Panthéon égyptien, collection des personnages mythologiques de l'ancienne Égypte, d'après les monuments
Firmin Didot (p. 69-70).

LE CYNOCÉPHALE,

EMBLÊME DE POOH, LE DIEU-LUNE.
Planche 14 (F)

Les rapports intimes que le système théogonique des Égyptiens établissait, comme le prouvent les monuments, entre le second Hermès, ou Thoth Ibiocéphale, et Pooh, ou le Dieu-Lune, nous sont encore signalés par l’identité des emblêmes communs à ces deux divinités. L’animal symbolique de Thoth, fut aussi celui du Dieu-Lune, et le cynocéphale se montre indifféremment paré des insignes propres à l’un ou à l’autre de ces personnages mystiques.

Horapollon dit expressément, en effet, que le cynocéphale représente la Lune[1] dans l’écriture sacrée, et il en donne pour raison, que cette espèce de singe est douée d’une certaine sympathie avec le cours de cet astre qui exerce sur lui une singulière influence : « Pendant la conjonction du Soleil avec la Lune, dit cet auteur, tant que ce dernier astre reste opaque et privé de lumière, le cynocéphale mâle ne voit point, se prive de nourriture, et, la tête tristement penchée vers la terre, il semble déplorer l’enlèvement (ἁρπαγήν) de la Lune ; la femelle du cynocephale est alors aussi privée de la vue, et éprouve non-seulement les mêmes effets que le mâle, mais encore est sujette à une perte de sang[2] à cette même époque. » Enfin, si nous voulons en croire le même écrivain, dont l’ouvrage renferme d’ailleurs de si précieux documents, les Égyptiens avaient coutume, à l’époque même où composa son livre, de nourrir des cynocéphales dans les hiérons, pour connaître le temps précis de la conjonction du Soleil et de la Lune[3]. Quoi qu’il en puisse être de cette singulière méthode d’observation, il est certain que le préjugé de l’influence lunaire sur certains animaux et sur l’espèce des singes en particulier, ne fut point seulement répandu en Égypte, mais qu’il obtint quelque crédit en Grèce et même en Italie : le naturaliste Pline assure aussi de son côté, que les singes sont tristes pendant l’opacité de la Lune, lunâ cavâ tristes esse[4].

Parmi les animaux sacrés de l’Égypte, le cynocéphale est un de ceux dont les images sont les plus multipliées sur les monuments d’ancien style ; symbole de deux des principales divinités, il se montre soit debout et les bras élevés pour exprimer le lever de la Lune[5], soit accroupi, dans l’attitude même que lui donnaient les embaumeurs lorsqu’ils préparaient le corps d’un individu de ce genre[6], et la tête ornée du disque et du croissant lunaires combinés ainsi qu’on le voit sur la planche ci-jointe, copie exacte d’une petite stèle peinte faisant partie du musée royal égyptien de Turin.
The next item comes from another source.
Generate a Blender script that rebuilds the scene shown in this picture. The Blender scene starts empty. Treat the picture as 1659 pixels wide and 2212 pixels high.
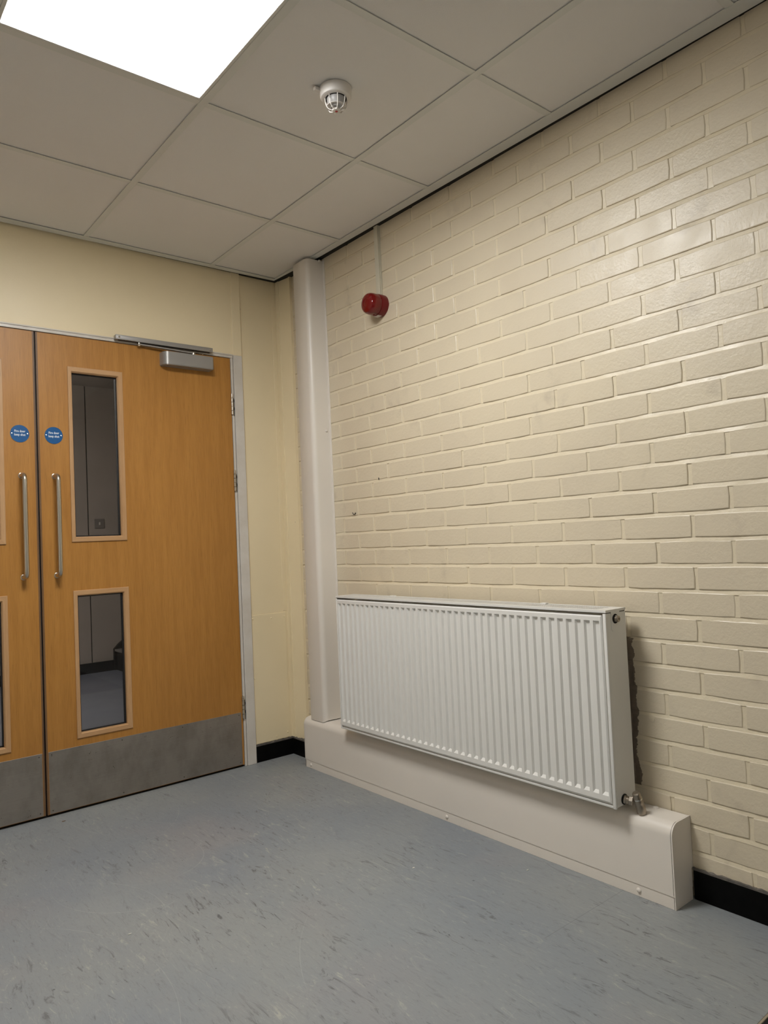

Le cynocéphale est accroupi devant un autel sur lequel sont placés un beau faisceau de fleurs de lotus et des pains sacrés ; au pied de l’autel sont deux vases dont l’un est ceint d’une bandelette et l’autre entouré d’une tige de lotus terminée par la fleur encore en bouton. La partie inférieure de la stèle, est occupée par quatre colonnes d’hiéroglyphes, effacés en grande partie, et qui contenaient une prière adressée au Cynocéphale sacré, ou plus exactement aux divinités mêmes dont cet animal n’était que le symbole, les dieux Pooh et Thoth seigneur de Schumon (ou des huit régions), par un certain Ramès ou Ramisé (l’enfant du Soleil), personnage qui est figure à genoux, couvert d’une ample tunique blanche, et les chairs peintes en rouge, selon la méthode ordinaire.
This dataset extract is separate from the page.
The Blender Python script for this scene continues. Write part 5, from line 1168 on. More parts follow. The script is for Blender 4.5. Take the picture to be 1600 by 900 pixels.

Au-dessus des offrandes, on a sculpté en grand le caractère figuratif Lune, formé du disque et du croissant, comme un emblême parlant de la divinité à laquelle avait été consacré ce curieux monument ; il présente ainsi, confondus en un seul, le culte du Dieu-Lune et celui du dieu Thoth, connexion qu’on eût déja pu soupçonner à la vue des médailles gréco-romaines du nome d’Hermopolis magna, la grande ville de Thot, dont quelques-unes portent sur leur revers un cynocéphale accroupi et la tête ornée du disque lunaire.


Notes
  1. Horapollon, Hiéroglyph., liv. I, § 14.
  2. Ἐκ τῆς ἰδίας φύσεως αἱμάσσεται, idem, § 14.
  3. Horapollon, Hiéroglyph., liv. I, § 14.
  4. Hist. nat., lib. VIII, cap. LIV.
  5. Voyez notre planche 14 (B).
  6. Une momie de Cynocéphale, appartenant à feu Belzoni, et deux autres, partie de la collection Drovetti, prouvent ce que nous avançons ici.